2018年8月26日(日)

▼中部電力尾鷲三田火力発電所跡地を活用する市、中電、尾鷲商工会議所の協議会がいよいよ始まった。中電副社長で「発電カンパニー」の小野田聡社長は「自治体と地元産業界、電力会社が知恵を出し合って地域の発展に寄与する仕組みをつくっていくことは全国的にも大変珍しい取り組み」とした上で「国内の先駆けとなるエネルギー利活用のモデル地域を目指したい」。期待に胸がふくらんでくる

▼中電の電力施設は数多く見学したが、芦浜原発計画を取材した関係で、記憶に残るのは静岡県御前崎市の浜岡原発。電力施設だけでなく、電源三法交付金を活用した市民のための各種施設や漁協、商工関係者との懇談も体験したが、そのたびに中電から地元自治体の財政や、地域社会、経済にいかに貢献しているかの説明を聞いた。
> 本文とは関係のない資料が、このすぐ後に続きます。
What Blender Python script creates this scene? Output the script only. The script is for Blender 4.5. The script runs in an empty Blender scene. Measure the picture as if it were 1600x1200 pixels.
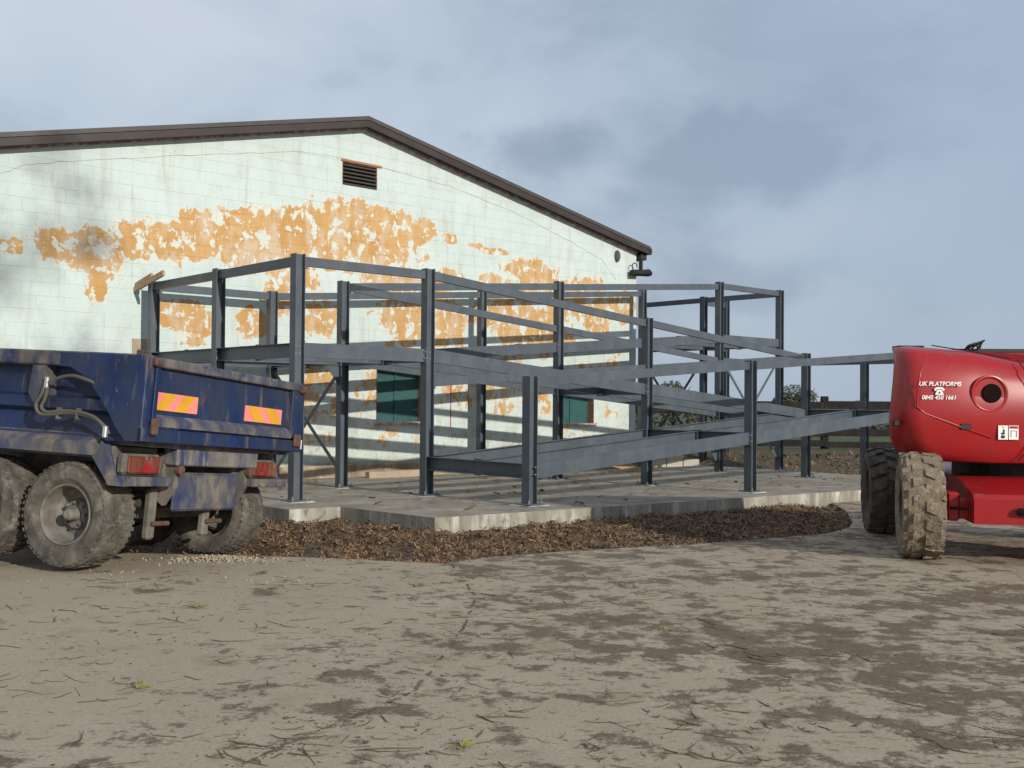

だから芦浜原発の地元もという論理になるのだが、原発立地ならではの地域貢献とはまた別ということなのだろう

▼協議会の下に市、中電、商議所の三者がそれぞれリーダーとなる「市民サービス・文化・観光」「エネルギー」「農林水産業・商工業」の部会を設け、代替エネルギー設備を活用する産業施設などを配置したイメージ構想図案も紹介された。単に広域のゴミ処理施設やバイオマス発電所、排熱を利用した魚類養殖施設にとどまらぬという中電の意気込みを感じさせる

▼尾鷲三田火力は、建設を指揮した三田民雄元副社長の名前を組み入れた全国的にも大変珍しい発電所である。その子、三田敏雄氏が現在の中電会長。地の利はともかく、天の時にはかなっているのかもしれない。